Por volta das 12h30, peritos do Instituto de Criminalística (IC) saíram do Frei Damião com uma sacola em que eram vistas cápsulas de projéteis de pistola, revólver, fuzil e espingarda calibre 12. Do lado de fora, mães e esposas de detentos procuravam informações. “Eles não dizem nada para nós. O pau come aí dentro todo dia, é preso armado, agente armado, só pode dar nisso”, comentou a mãe de um dos detentos feridos, que pediu para não ser identificada.
CRÍTICAS
O titular da 19ª Promotoria de Execuções Penais do Ministério Público de Pernambuco (MPPE), Marcellus Ugiette, esteve no local e criticou as ações do governo para evitar a entrada de armas nas unidades. “É preciso investigar com inteligência, pois a política dos muros e da força não tem dado resultado.” O promotor pediu pressa na análise de uma eventual desativação do complexo. O processo de desapropriação de imóveis do entorno para reforço dos muros foi suspenso pelo governador Paulo Câmara em julho de 2016.
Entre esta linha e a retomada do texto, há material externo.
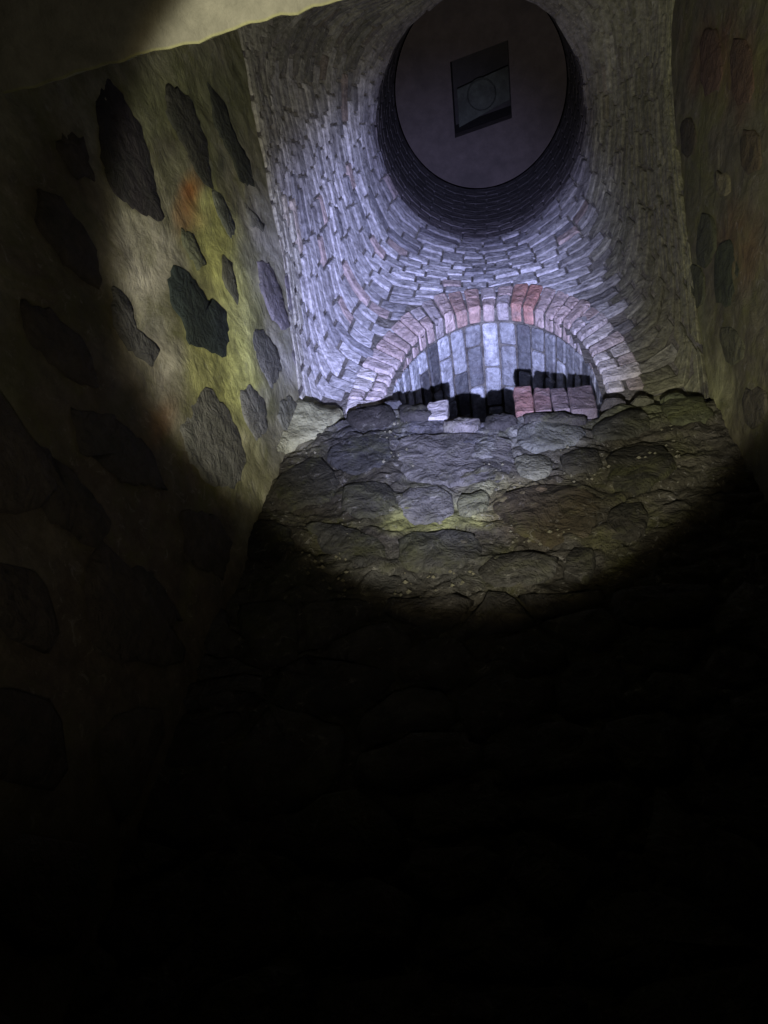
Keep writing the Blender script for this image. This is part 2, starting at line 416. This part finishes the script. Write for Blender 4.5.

O secretário estadual de Justiça e Direitos Humanos, Pedro Eurico, disse que vai intensificar a fiscalização na unidade. “Infelizmente, existe o problema do acesso às armas pelos presos. Já apreendemos 24 apenas este ano e vamos realizar uma grande operação para coibir essa prática.” Eurico discorda de Ugiette em relação ao reforço na estrutura do complexo. “Isso impediu resgates com uso de explosivos. A única alternativa que eles (os presos) têm para fugir é a força. E isso vai ser repelido na mesma medida. Aqui em Pernambuco, lugar de bandido é na cadeia”, completou.